The collection of sales taxes and what is subject to sales tax is a complex process that confuses many small business owners. A recent US Supreme Court ruling has added clarity and risk for businesses not understanding their liability. Here is what the recent event could mean to you:
On June 21, 2018 the US Supreme Court in South Dakota v. Wayfair, Inc. upheld South Dakota sales tax on e-retail. The South Dakota law applies to sellers that deliver tangible person property, electronically transferred products or services greater than $100,000 annually or engage in 200 or more transactions a year. The decision overturned the 1992 Quill, Corp. v. North Dakota that ruled that tax nexus, or the ability to tax due to a connection to a tax jurisdiction, required that seller of goods or services to have physical presence in that taxing state.
The Court in the recent decision was attempting to level the playing field between in state, brick and mortar, sellers and out of state sellers. In the majority opinion written by Justice Anthony Kennedy, the Supreme Court said times have changed to such a degree that online retailers no longer qualify for “an arbitrary advantage over their competitors who collect state sales taxes” by claiming they don’t have a physical presence in a state. Justice Kennedy continued stating “The internet’s prevalence and power have changed the dynamics of the national economy,”

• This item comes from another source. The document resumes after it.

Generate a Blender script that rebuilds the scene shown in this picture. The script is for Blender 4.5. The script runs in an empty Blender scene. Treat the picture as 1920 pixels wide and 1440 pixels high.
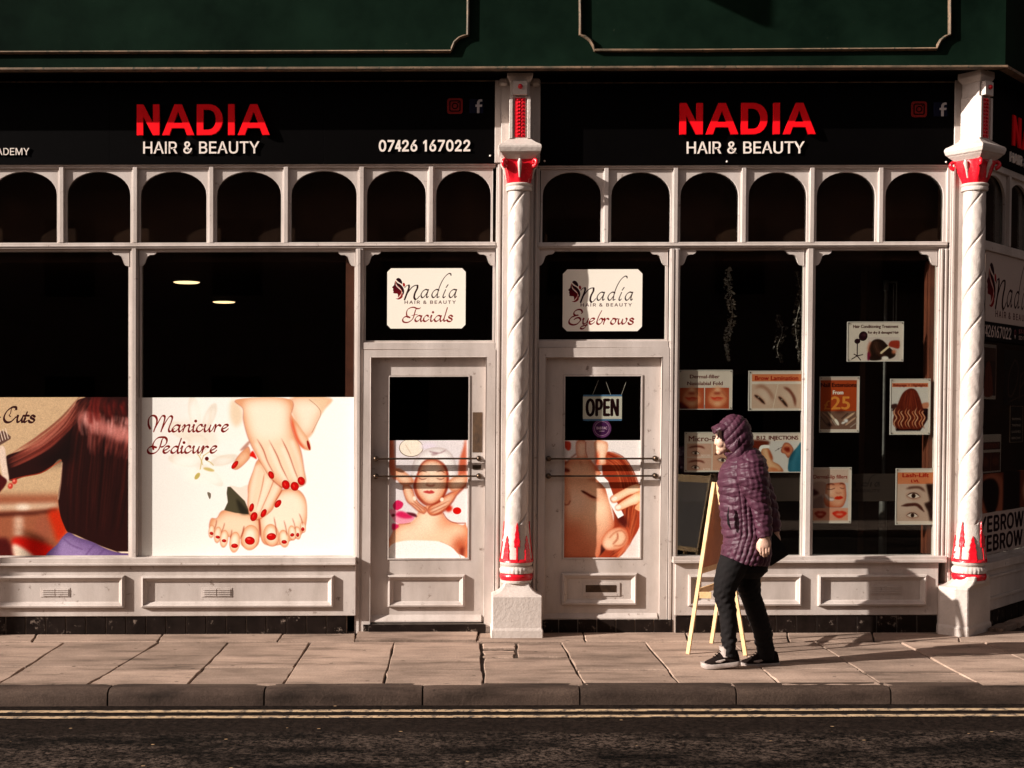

As stated above remote sellers in South Dakota with $100,000 in taxable sales or 200 separate taxable transactions delivered into South Dakota must collect and remit sales taxes. According to Avalara, a sales tax service provider, website the following states have similar provisions as South Dakota. These include: AL, CT, GA, HI, IA, IL, IN, KY, LA, MA, ME, MS, ND, OH, PA, RI, TN, VT, WA, and WY. Each has different statutory start dates, as early as 2018, and sales/transactions requirements that trigger nexus, so you may have tax exposure even if you don’t have any customers in South Dakota.
The provisions of the South Dakota allow for the taxing of electronically transmitted goods and services. SaaS, Software as a Solution companies, may be required to comply with some states statutes. The complexity of the local sales tax regulations now come into play if you have customers in any of the states listed above.
So, what do you do? We recommend that all companies that have out of state sales that are currently not charging tax to their customer should consult with a sales tax expert to determine when the company is obligated to tax under the state statute considering the Wayfair decision. As noted above some states have statutes that could be applicable for 2018 transactions.